Yen's Value Falling Following Ukraine War

The yen is showing signs that it is no longer a safe asset.

The yen-dollar exchange rate reached 120.4 yen per U.S. dollar at 16:00, March 22, the highest since Feb. 1, 2016. Since the Russian invasion of Ukraine on Feb. 24, the value of the yen has fallen 4.7 percent or so. On the other hand, a strong dollar has continued, and the yuan has moved sideways since the beginning of this year. In other words, the yen is showing signs that it is no longer a safe asset.

Former Prime Minister Shinzo Abe implemented economic policies based on a weak yen. He expected that financial easing and a weak yen would lead to an increase in exports and corporate profits to result in more investment and consumption.

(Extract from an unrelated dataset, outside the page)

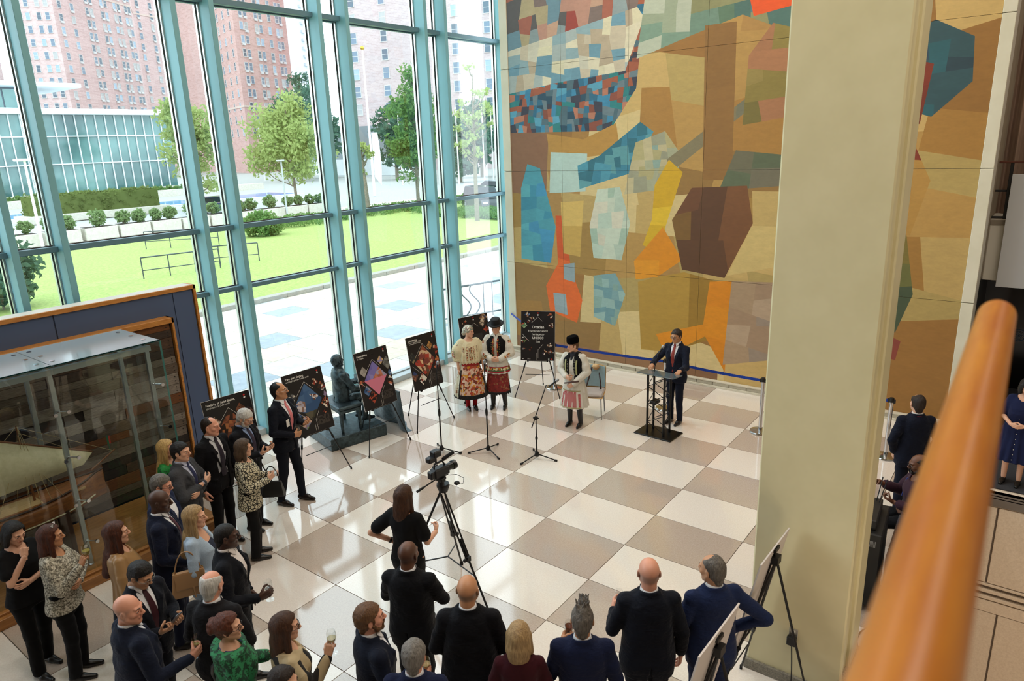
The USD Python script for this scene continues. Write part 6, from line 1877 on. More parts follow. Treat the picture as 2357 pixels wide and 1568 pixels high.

However, Japan’s prolonged low interest rates backfired. Market interest rate differences increased in relation to those in the United States and so on and money continued to flow out. At present, the 10-year government bond yield is close to 0 percent in Japan and over 2 percent in the United States. The demand for the Japanese currency cannot but decrease and a decline in its value is unavoidable.

The decline is being accelerated by the weakening fundamentals of the Japanese economy. Japan recorded a current account deficit of 370.8 billion yen in December and 1.1887 trillion yen in January with international raw material prices soaring. In the event of a current account deficit, Japanese enterprises have to sell the yen and buy the U.S. dollar for payment, and then the value of the Japanese currency falls more. In addition, with an increasing number of Japanese enterprises doing business abroad, the necessity of JPY-to-USD exchange is decreasing, which means a decreasing demand for the currency.

More and more investors are becoming pessimistic about the Japanese economy and this is another reason for the decline. In today’s Japan, the working-age population is decreasing fast without structural reforms and productivity innovations to make up for it. This implies the value of the currency will continue to fall.
 

The Japanese government is unlikely to change its monetary policy though. The Bank of Japan remarked on March 18 that monetary easing would continue, adding, “The problem is not the weak yen but a rise in oil price and, rather, the weak yen is currently contributing to the Japanese economy.” Unlike its remarks, experts point out that Japan is in no position to raise interest rates. “Japan’s national debt-to-GDP ratio amounted to 258 percent in 2020, second only to Venezuela,” one of the said, adding, “The Japanese government’s interest burden will soar if the rate is raised.”